◆ WHAT IS BEING ASKED:
Quote verbatim the span of lines that begins the listing below and closes with the line containing "return (q[0], q[1], q[2], rp".

◆ DATA SHOWN:

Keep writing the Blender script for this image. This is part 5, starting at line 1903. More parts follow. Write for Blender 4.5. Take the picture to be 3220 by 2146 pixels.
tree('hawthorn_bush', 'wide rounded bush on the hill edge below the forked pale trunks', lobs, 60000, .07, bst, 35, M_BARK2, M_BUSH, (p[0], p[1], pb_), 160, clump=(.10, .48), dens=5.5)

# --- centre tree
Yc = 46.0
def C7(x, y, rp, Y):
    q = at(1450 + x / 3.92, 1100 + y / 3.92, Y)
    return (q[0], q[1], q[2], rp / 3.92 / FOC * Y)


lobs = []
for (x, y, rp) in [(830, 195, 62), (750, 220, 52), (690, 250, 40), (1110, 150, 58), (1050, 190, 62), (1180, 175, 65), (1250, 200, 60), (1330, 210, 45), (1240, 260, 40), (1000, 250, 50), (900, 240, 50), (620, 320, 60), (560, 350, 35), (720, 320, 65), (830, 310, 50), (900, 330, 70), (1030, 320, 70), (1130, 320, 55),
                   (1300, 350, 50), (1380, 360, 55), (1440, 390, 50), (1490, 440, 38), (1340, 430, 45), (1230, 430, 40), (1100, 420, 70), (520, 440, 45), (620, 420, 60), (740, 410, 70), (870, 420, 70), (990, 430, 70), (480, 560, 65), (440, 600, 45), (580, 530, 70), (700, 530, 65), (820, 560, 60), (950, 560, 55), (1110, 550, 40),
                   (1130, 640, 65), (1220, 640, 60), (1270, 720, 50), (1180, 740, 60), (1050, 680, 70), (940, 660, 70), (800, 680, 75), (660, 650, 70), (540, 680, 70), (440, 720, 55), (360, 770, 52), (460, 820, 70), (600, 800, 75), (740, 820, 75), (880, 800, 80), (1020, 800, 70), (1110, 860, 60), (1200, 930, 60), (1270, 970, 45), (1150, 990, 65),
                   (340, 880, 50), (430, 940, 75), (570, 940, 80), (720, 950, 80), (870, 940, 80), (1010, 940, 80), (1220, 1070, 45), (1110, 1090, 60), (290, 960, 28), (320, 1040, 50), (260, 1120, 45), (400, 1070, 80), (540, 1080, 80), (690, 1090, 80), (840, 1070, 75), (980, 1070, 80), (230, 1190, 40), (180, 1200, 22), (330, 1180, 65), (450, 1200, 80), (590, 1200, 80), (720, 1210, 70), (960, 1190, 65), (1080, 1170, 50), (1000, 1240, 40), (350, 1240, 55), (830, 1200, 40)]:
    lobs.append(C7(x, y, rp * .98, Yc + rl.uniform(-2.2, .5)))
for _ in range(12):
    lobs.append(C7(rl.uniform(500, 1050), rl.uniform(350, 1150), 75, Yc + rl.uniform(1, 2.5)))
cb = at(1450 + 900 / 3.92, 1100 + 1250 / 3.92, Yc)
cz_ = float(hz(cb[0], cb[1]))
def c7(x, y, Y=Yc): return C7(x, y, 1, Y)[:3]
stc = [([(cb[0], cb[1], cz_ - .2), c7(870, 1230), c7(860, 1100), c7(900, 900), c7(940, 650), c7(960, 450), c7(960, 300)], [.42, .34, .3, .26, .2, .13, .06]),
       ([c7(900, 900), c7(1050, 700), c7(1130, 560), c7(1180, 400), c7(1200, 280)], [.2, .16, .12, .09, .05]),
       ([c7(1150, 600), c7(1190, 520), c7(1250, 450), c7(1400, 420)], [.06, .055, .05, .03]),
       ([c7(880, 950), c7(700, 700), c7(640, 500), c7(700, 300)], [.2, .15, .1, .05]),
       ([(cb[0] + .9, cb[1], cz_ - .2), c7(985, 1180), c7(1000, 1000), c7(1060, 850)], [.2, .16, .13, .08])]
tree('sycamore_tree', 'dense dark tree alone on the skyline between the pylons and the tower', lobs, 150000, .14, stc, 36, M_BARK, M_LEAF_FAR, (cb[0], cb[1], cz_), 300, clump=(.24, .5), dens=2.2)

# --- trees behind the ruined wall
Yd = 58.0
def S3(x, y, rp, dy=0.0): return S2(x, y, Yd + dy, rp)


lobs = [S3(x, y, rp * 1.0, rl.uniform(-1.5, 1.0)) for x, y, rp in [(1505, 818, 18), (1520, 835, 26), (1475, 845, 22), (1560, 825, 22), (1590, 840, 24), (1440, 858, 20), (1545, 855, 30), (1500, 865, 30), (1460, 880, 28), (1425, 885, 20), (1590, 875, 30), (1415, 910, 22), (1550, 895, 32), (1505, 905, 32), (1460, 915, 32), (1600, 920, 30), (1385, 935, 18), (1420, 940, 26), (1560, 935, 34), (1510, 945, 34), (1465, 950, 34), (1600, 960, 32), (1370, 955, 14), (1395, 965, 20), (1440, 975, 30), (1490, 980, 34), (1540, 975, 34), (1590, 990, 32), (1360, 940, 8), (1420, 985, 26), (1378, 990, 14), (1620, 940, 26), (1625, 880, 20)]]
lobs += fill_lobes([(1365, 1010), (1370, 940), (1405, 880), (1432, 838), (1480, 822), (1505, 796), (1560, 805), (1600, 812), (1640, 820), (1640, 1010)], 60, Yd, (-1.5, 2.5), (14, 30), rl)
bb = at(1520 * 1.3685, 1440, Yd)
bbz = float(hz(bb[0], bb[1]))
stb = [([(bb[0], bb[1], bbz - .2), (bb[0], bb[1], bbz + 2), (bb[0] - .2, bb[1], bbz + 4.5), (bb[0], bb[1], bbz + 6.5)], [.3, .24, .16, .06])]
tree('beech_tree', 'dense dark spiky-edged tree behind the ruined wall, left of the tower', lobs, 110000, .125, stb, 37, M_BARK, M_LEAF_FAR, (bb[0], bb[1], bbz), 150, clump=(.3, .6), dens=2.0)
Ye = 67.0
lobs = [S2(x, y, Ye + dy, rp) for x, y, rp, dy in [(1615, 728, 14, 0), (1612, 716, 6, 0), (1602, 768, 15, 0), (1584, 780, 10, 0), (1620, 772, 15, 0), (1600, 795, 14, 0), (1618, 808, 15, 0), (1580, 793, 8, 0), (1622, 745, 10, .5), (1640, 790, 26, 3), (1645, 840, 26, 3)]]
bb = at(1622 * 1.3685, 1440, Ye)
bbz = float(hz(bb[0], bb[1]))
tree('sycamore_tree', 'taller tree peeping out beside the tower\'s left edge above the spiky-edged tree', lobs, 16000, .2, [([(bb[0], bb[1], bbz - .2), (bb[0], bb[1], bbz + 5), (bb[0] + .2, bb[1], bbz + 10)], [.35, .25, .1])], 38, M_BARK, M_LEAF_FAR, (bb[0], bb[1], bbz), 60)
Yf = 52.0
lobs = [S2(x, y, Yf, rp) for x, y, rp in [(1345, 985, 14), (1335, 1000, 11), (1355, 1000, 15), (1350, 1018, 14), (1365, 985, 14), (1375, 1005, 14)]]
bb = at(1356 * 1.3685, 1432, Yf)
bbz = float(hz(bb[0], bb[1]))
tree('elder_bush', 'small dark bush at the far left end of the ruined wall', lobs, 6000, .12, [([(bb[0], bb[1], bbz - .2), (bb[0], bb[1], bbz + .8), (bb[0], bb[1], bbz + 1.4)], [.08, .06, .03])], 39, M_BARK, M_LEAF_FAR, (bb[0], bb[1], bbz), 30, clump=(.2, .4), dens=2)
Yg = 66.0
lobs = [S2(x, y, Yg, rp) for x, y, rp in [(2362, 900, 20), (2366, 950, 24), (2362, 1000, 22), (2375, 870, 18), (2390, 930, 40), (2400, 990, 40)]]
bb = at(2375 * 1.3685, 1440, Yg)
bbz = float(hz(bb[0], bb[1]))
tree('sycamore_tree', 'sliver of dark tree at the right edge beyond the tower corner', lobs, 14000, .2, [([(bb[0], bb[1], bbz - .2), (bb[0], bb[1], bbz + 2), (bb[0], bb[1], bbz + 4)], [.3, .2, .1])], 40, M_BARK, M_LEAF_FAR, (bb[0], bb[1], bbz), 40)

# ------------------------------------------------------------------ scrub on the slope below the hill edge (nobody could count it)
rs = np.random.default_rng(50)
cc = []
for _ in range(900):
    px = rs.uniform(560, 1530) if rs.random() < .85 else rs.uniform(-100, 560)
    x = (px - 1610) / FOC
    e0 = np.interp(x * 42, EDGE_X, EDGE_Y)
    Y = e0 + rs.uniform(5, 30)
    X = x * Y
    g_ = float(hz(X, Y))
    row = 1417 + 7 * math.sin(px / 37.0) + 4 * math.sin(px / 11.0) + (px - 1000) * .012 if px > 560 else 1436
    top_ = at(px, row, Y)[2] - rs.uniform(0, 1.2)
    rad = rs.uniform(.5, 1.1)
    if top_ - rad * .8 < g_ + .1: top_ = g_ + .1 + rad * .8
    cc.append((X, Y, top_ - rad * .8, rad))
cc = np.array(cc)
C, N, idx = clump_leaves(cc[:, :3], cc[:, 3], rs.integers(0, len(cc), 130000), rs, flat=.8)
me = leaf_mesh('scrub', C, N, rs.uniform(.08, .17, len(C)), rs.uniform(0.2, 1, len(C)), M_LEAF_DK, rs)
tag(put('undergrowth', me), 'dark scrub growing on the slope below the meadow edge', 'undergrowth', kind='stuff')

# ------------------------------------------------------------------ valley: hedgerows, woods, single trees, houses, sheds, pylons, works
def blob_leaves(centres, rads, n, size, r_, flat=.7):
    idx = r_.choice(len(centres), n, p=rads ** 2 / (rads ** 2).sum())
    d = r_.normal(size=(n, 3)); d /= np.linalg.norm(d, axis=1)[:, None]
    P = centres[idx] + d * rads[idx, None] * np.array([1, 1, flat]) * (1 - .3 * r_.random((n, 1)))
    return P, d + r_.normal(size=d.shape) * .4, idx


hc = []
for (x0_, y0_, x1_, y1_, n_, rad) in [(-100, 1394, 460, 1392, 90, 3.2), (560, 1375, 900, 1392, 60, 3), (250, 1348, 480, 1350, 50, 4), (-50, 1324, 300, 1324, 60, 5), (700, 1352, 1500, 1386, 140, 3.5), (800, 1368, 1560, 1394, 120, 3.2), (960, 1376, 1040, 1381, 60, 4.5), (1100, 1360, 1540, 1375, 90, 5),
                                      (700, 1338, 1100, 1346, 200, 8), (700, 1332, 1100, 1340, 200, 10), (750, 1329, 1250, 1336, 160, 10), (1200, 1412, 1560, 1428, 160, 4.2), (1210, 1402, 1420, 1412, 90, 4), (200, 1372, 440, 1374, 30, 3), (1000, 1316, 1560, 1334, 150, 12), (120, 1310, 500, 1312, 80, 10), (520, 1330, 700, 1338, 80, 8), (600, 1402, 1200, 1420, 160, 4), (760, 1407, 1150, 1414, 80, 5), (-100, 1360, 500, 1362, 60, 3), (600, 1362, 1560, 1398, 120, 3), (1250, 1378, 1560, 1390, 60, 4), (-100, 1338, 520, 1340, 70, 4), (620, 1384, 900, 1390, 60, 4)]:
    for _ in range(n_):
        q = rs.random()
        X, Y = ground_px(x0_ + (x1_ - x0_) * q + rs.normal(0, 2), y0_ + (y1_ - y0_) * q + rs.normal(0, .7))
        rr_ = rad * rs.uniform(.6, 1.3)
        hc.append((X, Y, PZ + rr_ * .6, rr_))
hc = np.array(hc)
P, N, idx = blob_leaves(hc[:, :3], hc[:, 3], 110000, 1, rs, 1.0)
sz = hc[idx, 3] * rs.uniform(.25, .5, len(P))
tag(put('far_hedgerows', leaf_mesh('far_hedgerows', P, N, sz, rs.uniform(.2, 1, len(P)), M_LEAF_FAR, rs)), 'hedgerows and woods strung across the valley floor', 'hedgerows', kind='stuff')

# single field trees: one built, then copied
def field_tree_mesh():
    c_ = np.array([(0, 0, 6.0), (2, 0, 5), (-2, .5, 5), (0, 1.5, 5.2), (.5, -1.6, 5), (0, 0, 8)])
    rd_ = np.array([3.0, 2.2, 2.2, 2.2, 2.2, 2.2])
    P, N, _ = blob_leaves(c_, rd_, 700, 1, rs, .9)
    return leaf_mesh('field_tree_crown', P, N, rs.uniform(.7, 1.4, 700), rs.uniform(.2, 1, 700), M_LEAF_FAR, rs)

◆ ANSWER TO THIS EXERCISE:
Keep writing the Blender script for this image. This is part 5, starting at line 1903. More parts follow. Write for Blender 4.5. Take the picture to be 3220 by 2146 pixels.
tree('hawthorn_bush', 'wide rounded bush on the hill edge below the forked pale trunks', lobs, 60000, .07, bst, 35, M_BARK2, M_BUSH, (p[0], p[1], pb_), 160, clump=(.10, .48), dens=5.5)

# --- centre tree
Yc = 46.0
def C7(x, y, rp, Y):
    q = at(1450 + x / 3.92, 1100 + y / 3.92, Y)
    return (q[0], q[1], q[2], rp / 3.92 / FOC * Y)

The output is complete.